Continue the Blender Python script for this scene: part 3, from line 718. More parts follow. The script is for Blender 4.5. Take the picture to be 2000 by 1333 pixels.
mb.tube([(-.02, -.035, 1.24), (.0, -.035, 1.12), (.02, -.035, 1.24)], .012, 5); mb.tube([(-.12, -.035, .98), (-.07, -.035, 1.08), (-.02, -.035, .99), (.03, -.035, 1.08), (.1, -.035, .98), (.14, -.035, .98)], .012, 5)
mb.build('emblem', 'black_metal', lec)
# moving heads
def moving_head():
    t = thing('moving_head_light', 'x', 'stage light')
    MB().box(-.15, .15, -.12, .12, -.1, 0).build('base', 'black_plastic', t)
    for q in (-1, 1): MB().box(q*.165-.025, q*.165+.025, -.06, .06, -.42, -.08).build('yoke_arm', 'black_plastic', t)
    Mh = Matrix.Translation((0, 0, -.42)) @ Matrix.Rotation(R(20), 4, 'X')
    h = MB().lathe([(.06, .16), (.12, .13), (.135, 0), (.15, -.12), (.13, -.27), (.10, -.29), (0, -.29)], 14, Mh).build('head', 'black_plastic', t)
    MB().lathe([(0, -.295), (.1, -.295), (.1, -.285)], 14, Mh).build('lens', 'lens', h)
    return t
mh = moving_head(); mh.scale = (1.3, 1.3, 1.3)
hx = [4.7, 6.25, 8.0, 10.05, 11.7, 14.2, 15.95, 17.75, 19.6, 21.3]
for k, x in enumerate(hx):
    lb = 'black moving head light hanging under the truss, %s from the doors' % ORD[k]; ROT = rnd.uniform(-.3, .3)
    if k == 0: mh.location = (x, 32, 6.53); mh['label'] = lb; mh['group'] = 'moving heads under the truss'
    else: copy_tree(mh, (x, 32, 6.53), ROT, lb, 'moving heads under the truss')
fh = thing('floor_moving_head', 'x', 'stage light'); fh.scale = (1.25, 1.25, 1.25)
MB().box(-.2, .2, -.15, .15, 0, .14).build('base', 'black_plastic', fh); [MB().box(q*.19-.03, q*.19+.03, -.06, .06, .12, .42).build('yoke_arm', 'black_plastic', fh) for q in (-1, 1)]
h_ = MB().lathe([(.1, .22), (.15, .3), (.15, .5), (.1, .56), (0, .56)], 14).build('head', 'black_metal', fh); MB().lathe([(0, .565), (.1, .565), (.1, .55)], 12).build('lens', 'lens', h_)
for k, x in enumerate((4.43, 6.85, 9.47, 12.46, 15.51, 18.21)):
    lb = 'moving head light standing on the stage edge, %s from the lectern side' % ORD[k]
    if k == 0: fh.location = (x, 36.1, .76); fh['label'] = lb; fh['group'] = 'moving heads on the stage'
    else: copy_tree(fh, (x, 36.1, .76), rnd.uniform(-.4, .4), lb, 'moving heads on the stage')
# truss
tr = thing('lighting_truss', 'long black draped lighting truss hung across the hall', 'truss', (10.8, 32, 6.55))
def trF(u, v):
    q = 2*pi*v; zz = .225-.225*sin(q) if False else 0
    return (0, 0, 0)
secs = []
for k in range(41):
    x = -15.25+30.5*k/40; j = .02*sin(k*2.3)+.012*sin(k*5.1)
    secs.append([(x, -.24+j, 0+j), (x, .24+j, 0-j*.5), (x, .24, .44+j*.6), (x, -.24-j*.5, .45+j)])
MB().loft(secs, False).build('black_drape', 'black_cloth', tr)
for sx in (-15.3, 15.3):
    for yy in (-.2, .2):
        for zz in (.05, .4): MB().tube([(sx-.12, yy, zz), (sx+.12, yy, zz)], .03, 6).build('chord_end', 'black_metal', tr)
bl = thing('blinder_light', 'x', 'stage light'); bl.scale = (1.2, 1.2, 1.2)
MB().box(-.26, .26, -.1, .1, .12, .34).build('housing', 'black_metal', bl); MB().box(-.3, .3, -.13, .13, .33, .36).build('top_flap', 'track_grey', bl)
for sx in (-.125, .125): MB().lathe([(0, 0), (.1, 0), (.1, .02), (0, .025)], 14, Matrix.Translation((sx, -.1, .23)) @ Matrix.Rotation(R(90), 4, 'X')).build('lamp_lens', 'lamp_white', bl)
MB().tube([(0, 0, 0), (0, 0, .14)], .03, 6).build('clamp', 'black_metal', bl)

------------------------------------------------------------

* [What you will do]: Search the listing for the word "from". Copy every line in which it occurs.

* [Written reply]:
Continue the Blender Python script for this scene: part 3, from line 718. More parts follow. The script is for Blender 4.5. Take the picture to be 2000 by 1333 pixels.
    lb = 'black moving head light hanging under the truss, %s from the doors' % ORD[k]; ROT = rnd.uniform(-.3, .3)
    lb = 'moving head light standing on the stage edge, %s from the lectern side' % ORD[k]